Quante volte, io abito in Emilia Romagna, dietro la curva di
un sentiero di campagna, su un muro scrostato, da una lapide semisommersa dai
rovi, mi sono venuti incontro, incollandomi a quelle due date – nascita e morte
– i partigiani? Ogni volta mi sono
fermata, ogni volta mi fermerò a leggere quei nomi: Desmo, Decimo, Primo,
Adenore… Nomi di contadini che hanno
poco tempo e troppi figli, e rifiutano i nomi dei santi perché il prete lo
salutano, pure lo rispettano, ma la religione per loro non è l’umidore polveroso
e stantio della sagrestia e della chiesa: è il Dio dei campi di grano, biondi
di sole, è il Signore delle albe intirizzite e dei tramonti che incendiano i
boschi dell’Appennino, è il Cristo che bestemmiano quando piove troppo o troppo
poco…
In Emilia li trovi dappertutto, caduti come una grandinata
sotto un temporale estivo: morti a
venti, trent’anni, ma anche a diciassette, diciotto…
A volte accanto al nome e a quelle due date, sempre troppo
ravvicinate, una foto piccola, sbiadita.
Quasi sempre sorridono. Quasi sempre c’è un fiore. Di campo.

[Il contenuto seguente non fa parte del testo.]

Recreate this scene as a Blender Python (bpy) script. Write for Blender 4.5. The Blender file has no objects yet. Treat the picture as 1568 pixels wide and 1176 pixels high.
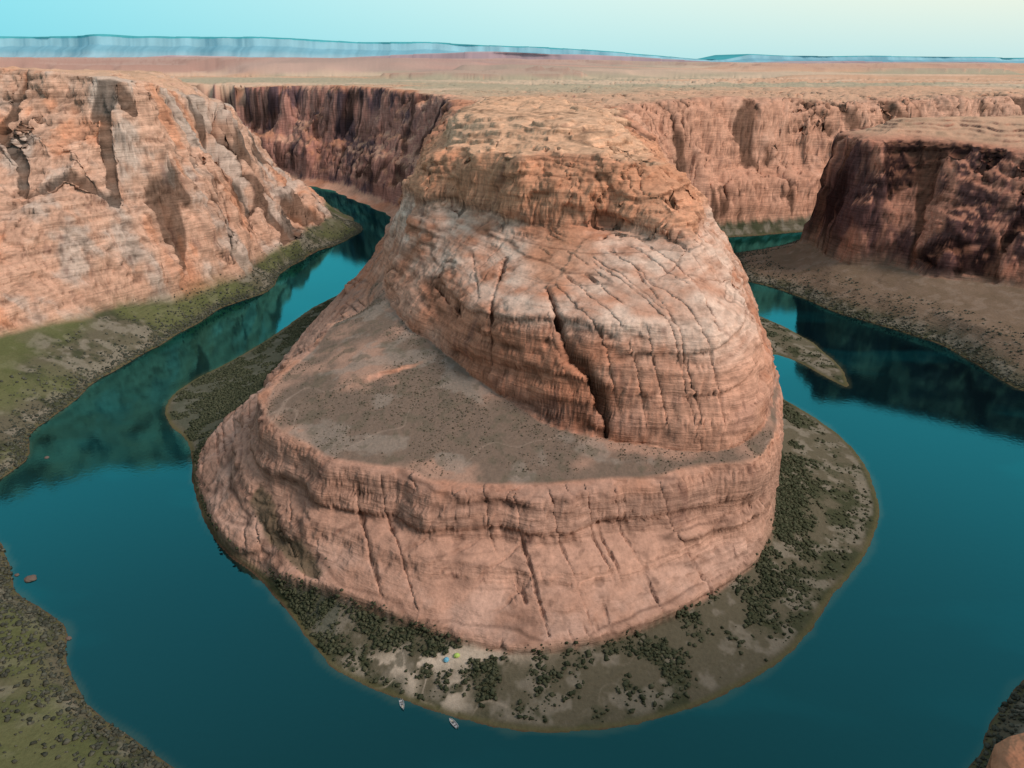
import bpy, numpy as np, math, time
F32=np.float32
# ---------------------------------------------------------------- contours (metres, river surface = 0, lookout at 0,0)
def Zs(z,*pts): return [(a,b,z) for a,b in pts]
def far(z): return Zs(z,(40000,9000),(40000,60000),(-40000,60000),(-40000,9000))
def farp(z): return Zs(z,(40000,8000),(40000,60000),(-40000,60000),(-40000,8500))
A0=Zs(0,(-3000,2900),(-1200,2450),(-589,2026),(-475,1916),(-337,1709),(-258,1554),(-225,1420),(-222,1271),(-212,1130),(-231,1028),(-265,935),(-282,844),(-292,799),(-309,738),(-327,694),(-335,653),(-328,619),(-309,587),(-283,562),(-262,525),(-238,470),(-219,436),(-192,402),(-159,375),(-143,357),(-128,337),(-111,316),(-97,299),(-77,288),(-55,278),(-27,267),(-1,260),(21,257),(47,259),(70,264),(98,275),(126,290),(154,311),(176,331),(206,366),(235,399),(261,436),(274,466),(286,509),(289,553),(283,596),(269,631),(257,661),(262,711),(290,768),(309,744),(322,705),(338,665),(353,725),(352,793),(336,856),(313,913),(290,985),(295,1100),(300,1250),(335,1340),(448,1365),(531,1394),(800,1480),(1500,1700),(4000,2600))+far(0)
A1=[(-3000,2930,15),(-1200,2480,15),(-576,2055,15),(-440,1930,15),(-300,1710,15),(-230,1560,15),(-200,1420,15),(-190,1250,15),(-187,1055,12),(-195,940,12),(-215,871,12),(-233,811,12),(-240,727,12),(-236,645,14),(-243,601,14),(-251,566,12),(-258,538,8),(-257,519,3),(-235,470,3),(-214,434,3),(-188,400,3),(-155,375,4),(-137,359,8),(-119,351,10),(-97,339,12),(-72,326,12),(-48,315,12),(-22,303,12),(6,298,12),(34,302,12),(63,310,12),(95,326,12),(127,348,12),(155,376,12),(173,404,12),(183,432,14),(201,485,14),(221,550,14),(235,640,14),(272,747,12),(287,834,12),(275,960,12),(280,1100,12),(285,1270,14),(330,1362,16),(441,1390,18),(523,1415,18),(850,1530,20),(1500,1730,20),(4000,2640,20)]+far(20)
A2=[(-3000,3020,100),(-1200,2580,100),(-560,2090,100),(-390,1940,100),(-205,1620,100),(-180,1420,100),(-165,1050,98),(-160,900,96),(-148,760,95),(-134,639,92),(-161,599,90),(-162,557,88),(-171,512,84),(-178,485,80),(-172,450,76),(-157,430,74),(-131,411,73),(-116,399,72),(-90,391,72),(-65,387,71),(-56,376,70),(-33,373,70),(-2,369,70),(25,370,71),(57,374,72),(84,375,72),(110,387,74),(135,391,74),(155,394,75),(172,422,78),(190,475,80),(205,530,82),(225,640,85),(250,760,85),(262,860,85),(262,960,85),(265,1100,85),(272,1290,88),(325,1385,90),(460,1430,90),(640,1480,92),(900,1600,95),(1500,1800,95),(4000,2740,95)]+far(100)
A3=[(-3000,3040,115),(-1180,2610,115),(-545,2110,115),(-375,1955,115),(-190,1640,115),(-160,1420,115),(-145,1000,115),(-136,800,115),(-124,700,112),(-116,644,112),(-101,592,108),(-74,546,106),(-50,506,103),(-40,494,102),(-15,458,97),(7,437,90),(28,418,85),(61,412,82),(89,408,81),(111,400,80),(131,402,80),(148,408,82),(165,430,84),(183,478,88),(198,530,90),(217,640,92),(238,760,95),(248,860,100),(245,960,110),(250,1100,110),(262,1310,110),(320,1405,110),(460,1475,110),(640,1515,115),(900,1635,115),(1500,1840,115),(4000,2780,115)]+far(115)
A4=[(-3000,3055,150),(-1170,2635,150),(-535,2130,150),(-360,1970,150),(-175,1655,150),(-140,1430,150),(-130,1000,150),(-120,800,148),(-114,700,143),(-102,649,138),(-72,584,135),(-40,516,138),(-10,468,142),(15,449,148),(32,446,150),(60,436,150),(88,434,150),(112,430,148),(132,428,145),(150,445,143),(163,490,145),(172,540,148),(188,640,150),(208,760,150),(210,860,150),(214,960,150),(222,1100,150),(242,1330,150),(316,1420,150),(462,1500,150),(640,1530,150),(900,1655,150),(1500,1865,150),(4000,2810,150)]+far(150)
A5=[(-3000,3065,190),(-1160,2655,190),(-525,2145,190),(-348,1985,190),(-163,1670,190),(-125,1440,190),(-110,1000,190),(-104,800,185),(-103,710,180),(-84,660,186),(-48,640,188),(-13,599,188),(13,570,186),(57,548,188),(101,523,186),(132,508,186),(145,540,183),(152,600,183),(168,700,180),(177,800,180),(184,880,180),(190,960,185),(200,1100,190),(220,1350,190),(312,1435,190),(464,1515,190),(640,1555,190),(900,1675,190),(1500,1890,190),(4000,2840,190)]+far(190)
A6=[(-3000,3080,232),(-1150,2680,230),(-800,2340,228),(-510,2160,240),(-330,2000,240),(-150,1690,232),(-98,1450,232),(-75,1100,228),(-64,900,226),(-66,780,223),(-72,700,225),(-68,676,228),(-45,664,233),(-22,625,232),(10,592,233),(34,596,237),(59,572,236),(86,560,231),(107,567,226),(115,620,225),(122,680,224),(130,760,221),(138,860,218),(140,960,222),(148,1110,225),(190,1370,228),(300,1460,232),(450,1560,236),(640,1590,224),(900,1700,225),(1500,1920,225),(4000,2880,225)]+far(228)
A7=[(-50,836,250),(-40,770,249),(-14,715,247),(37,680,245),(80,700,242),(92,770,242),(86,860,246),(78,980,248),(60,1180,247),(-20,1230,247),(-48,1000,250)]
P0=Zs(0,(-3000,2700),(-1200,2300),(-545,1895),(-427,1709),(-335,1547),(-291,1423),(-305,1312),(-340,1238),(-357,1138),(-346,1002),(-389,930),(-396,849),(-420,748),(-424,638),(-424,574),(-401,530),(-400,496),(-410,455),(-352,417),(-329,392),(-307,360),(-278,345),(-257,331),(-248,311),(-231,288),(-208,269),(-186,257),(-167,244),(-110,215),(-60,195),(0,190),(60,195),(120,205),(175,220),(217,239),(234,263),(255,281),(272,292),(330,330),(420,370),(520,430),(570,520),(560,620),(508,661),(505,685),(504,729),(497,795),(463,851),(428,902),(403,973),(374,1038),(345,1069),(358,1179),(372,1224),(451,1261),(500,1312),(620,1340),(900,1430),(1500,1600),(4000,2400))+farp(0)
O1=[(-3000,2680,8),(-1205,2283,8)]+Zs(6,(-560,1870),(-445,1700),(-355,1545),(-318,1400),(-326,1300),(-356,1200),(-368,1135),(-358,1003),(-400,935),(-410,855),(-432,750),(-438,640),(-436,575),(-415,530),(-415,495),(-430,450))+Zs(5,(-365,410),(-345,385),(-318,350),(-268,325),(-255,300),(-225,265),(-195,245),(-120,205),(-60,185),(0,180),(60,185),(120,195),(180,208),(232,232),(248,258),(285,283),(340,318),(430,360),(530,422),(585,520),(575,625))+Zs(6,(520,668),(508,802),(473,860),(438,912),(414,984),(384,1050),(362,1085),(370,1175),(380,1212),(455,1248),(505,1300),(622,1325),(900,1415),(1500,1585),(4000,2380))+farp(6)
O2=Zs(18,(-3000,2660),(-1210,2265),(-575,1860),(-458,1695),(-368,1542),(-332,1400),(-336,1300),(-363,1200))+[(-374,1132,16),(-365,1004,14),(-406,938,16),(-418,862,17),(-448,790,20),(-465,700,22),(-480,620,22),(-480,540,20),(-470,460,20),(-440,400,15),(-380,340,12),(-300,270,12),(-240,210,12),(-130,170,15),(0,140,20),(130,160,20),(230,195,20),(330,260,20),(450,320,20),(570,390,20),(625,500,20),(610,640,22),(550,733,25),(532,785,25),(513,835,24),(484,888,22),(453,952,22),(435,1020,22),(431,1109,20),(455,1190,20),(520,1270,22),(640,1290,22),(900,1380,22),(1500,1550,22),(4000,2340,22)]+farp(22)
O3=Zs(30,(-3000,2640),(-1220,2250),(-590,1850),(-470,1690),(-385,1540),(-350,1400),(-350,1300),(-375,1200))+[(-384,1130,26),(-376,1005,22),(-412,942,26),(-425,870,28),(-466,828,36),(-495,758,40),(-560,660,45),(-655,600,50),(-670,520,60),(-660,420,60),(-560,300,60),(-400,190,60),(-250,90,60),(-100,65,60),(0,60,60),(90,70,60),(220,110,50),(340,170,45),(480,230,45),(660,350,45),(760,520,45),(740,780,45),(631,873,45),(594,904,45),(545,920,45),(527,985,45),(475,1010,40),(468,1165,40),(530,1240,35),(650,1265,35),(905,1360,35),(1505,1530,35),(4000,2320,35)]+farp(35)
O4=[(-3000,2500,230),(-1250,2130,230),(-740,1760,230),(-620,1640,230),(-535,1480,225),(-490,1345,226),(-490,1250,245),(-468,1085,268),(-492,1005,280),(-560,996,286),(-650,1012,292),(-760,900,292),(-800,700,292),(-780,500,290),(-700,320,290),(-450,150,290),(-250,40,290),(-80,-10,297),(0,-4,297),(20,5,292),(33,24,266),(34,38,250),(39,41,252),(60,44,260),(120,40,280),(330,130,280),(520,230,260),(720,380,240),(830,560,220),(820,820,200),(700,930,195),(650,965,195),(600,1010,200),(548,1050,203),(490,1060,200),(500,1190,200),(560,1215,205),(680,1225,215),(920,1310,222),(1520,1480,225),(4000,2280,225)]+farp(228)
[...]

Penso alle donne che li amarono e li piansero, penso alla loro
paura davanti ai fucili. Avranno tremato, gridato, pianto, bestemmiato,
invocato un nome di donna? Erano solo uomini, spesso poco più che ragazzi, ma
decisero: un futuro libero o… la morte.
Davanti a quelle lapidi mi sono sempre sentita una pulce.